学术文献库

The detection of gravitational waves (GWs) from the binary neutron star (BNS) has opened a new window on the gravitational wave astronomy. With current sensitivities, detectable signals coming from compact objects like neutron stars turn out to be a crucial ingredient for probing their structure, composition, and evolution. Moreover, the astronomical observations on the pulsars and their mass-radius relations put important constraints on the dense matter equation of state (EoS). In this paper, we consider a homogeneous and unpaired charge-neutral $3$-flavor interacting quark matter with $\mathcal{O}(m_s^4)$ corrections that account for the moderately heavy strange quark instead of the naive MIT bag model. In this article, we perform a detailed analysis of strange quark star in the context of recently proposed $4D$ Einstein-Gauss-Bonnet (EGB) theory of gravity. However, this theory does not have standard four-dimensional field equations. Thus, we thoroughly show that the equivalence of the actions in the regularized $4D$ EGB theory and in the original one is satisfied for a spherically symmetric spacetime.

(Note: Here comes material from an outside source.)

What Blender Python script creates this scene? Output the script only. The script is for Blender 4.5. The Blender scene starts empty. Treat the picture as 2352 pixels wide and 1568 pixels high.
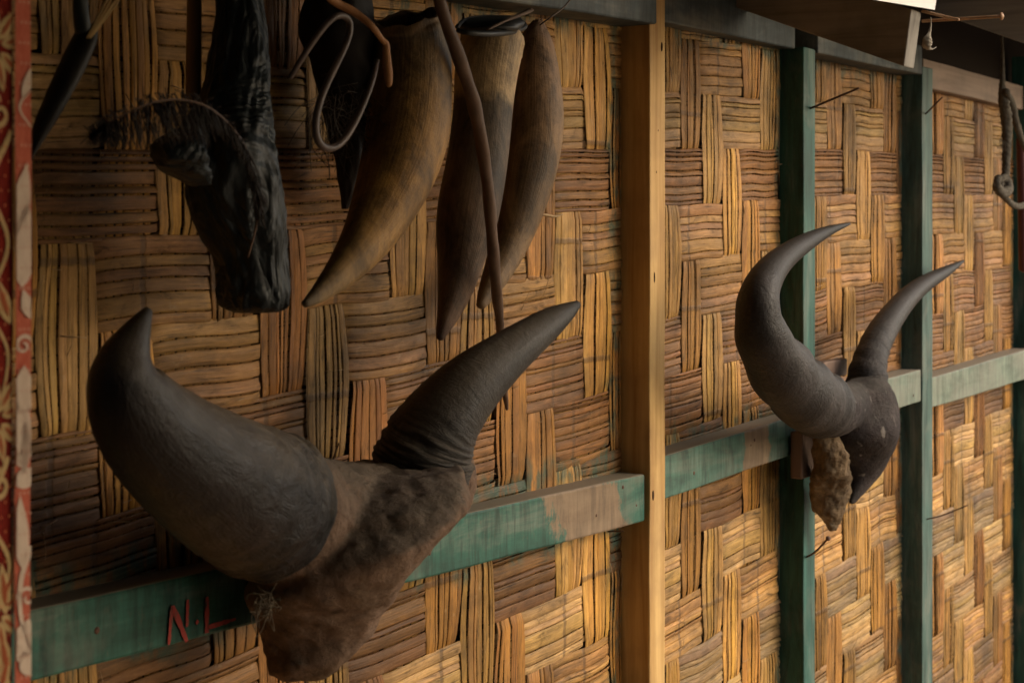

We pay particular attention to the possible existence of massive neutron stars of mass compatible with $M \sim 2 M_{\odot}$. Our findings suggest that the fourth-order corrections parameter ($a_4$) of the QCD perturbation and coupling constant $α$ of the GB term play an important role in the mass-radius relation as well as the stability of the quark star. Finally, we compare the results with the well-measured limits of the pulsars and their mass and radius extracted from the spectra of several X-ray compact sources.